Me niego a entender que por mirar la puerta y leer los permisos me enfrento a algo lúdico o crítico porque cuestiona la “dimensión espectacular de las sociedades contemporáneas” y que las “cosas” adquieren su “valor” en el “acto del mostrar”. En todo caso, no muestren. Y listo. Pero allí hay una clave para entender y discutir sobre las intenciones del arte uruguayo actual, sobre todo en materia de instalaciones o intervenciones. Todo vale si el artista dice que vale y lo expone como arte. Más viejo que Marcel Duchamp, a quien se le sigue debiendo mucho, lamentablemente. Claro que la discusión es más profunda. Hay críticos que dieron por muerto al arte por estas cuestiones. O perciben al arte contemporáneo en un “callejón sin salida”. En este caso, la salida está en la puerta aunque nadie se anime a sacarlo.

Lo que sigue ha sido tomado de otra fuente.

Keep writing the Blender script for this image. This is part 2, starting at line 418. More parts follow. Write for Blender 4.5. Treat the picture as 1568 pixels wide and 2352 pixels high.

La impresión es que el nivel de esta edición es de los más pobres que uno recuerde. Pobre desde la perspectiva de proyectos de una ingenuidad y concreción que no ameritan su presencia en la sala. Pero pobre conceptualmente, donde los artistas que laburan y ofrecen una obra más sólida (Ricardo Lanzarini, Gerardo Goldwasser, Pedro Tyler, Javier Bassi, Martín Mendizabal, Martín Pelenur, Elian Stolarvsky, Alberto Lastreto, Pablo Conde, Paola Monzillo) quedan entreverados en un mar de insensateces como un paquete de yerba titulado “Torre Yerba” (“El empleado del mes”) o la bandera de China clavada en juguetes de plástico amontonados en el piso.
Por último, el muy discutible primer premio. La chica parece bordar sentada frente a una cámara fija, detrás de una mesa. A su lado, una señora mayor que la acompaña, la mira, parece conversar sobre cualquier cosa o darle algún consejo. Al medio, una imagen rompe la pantalla en vertical, separando un poco a las dos figuras. Es una especie de pedestal de madera pulida, como un pie de candelabro religioso, grande, apoyado sobre la mesa que separa a las figuras femeninas del espectador. Parece un video casero. Las dos están en un living frío, de poco interés, con un reloj colgado al fondo, pero casi oculto. La chica borda y charla. La señora no hace nada y charla. Poco se entiende del diálogo. El audio está muy bajo y es malo. La señora mayor, como una abuela, parece indicarle a la joven cómo hacer su tarea. De a ratos. No pasa nada más. Solo eso. Es un “registro”. De nada. Y el gran objeto de madera sobre la mesa, como una silueta de mujer, inmóvil, molesto. Acompañan al video unos cuadritos donde se muestran pequeños pasos del bordado, en dorado, en azul, sobre tela blanca, hasta llegar a la “banda presidencial en miniatura”. Parece que todo esto habla de nosotros, de la patria, de la identidad nacional, del colectivo y la individualidad, de la exploración de lo local y comunitario. Seguro habla del chiste de Manuela, la perra de Mujica que no tiene nada que ver con nada pero es un pobre animalito que no jode (ni representa) a nadie. En fin, para decirlo en otras palabras: es lo que hay, valor.
56º Premio Nacional José Gamarra. Museo Nacional de Artes Visuales (Parque Rodó), hasta el 26 de octubre. De martes a domingos de 14 a 19 h.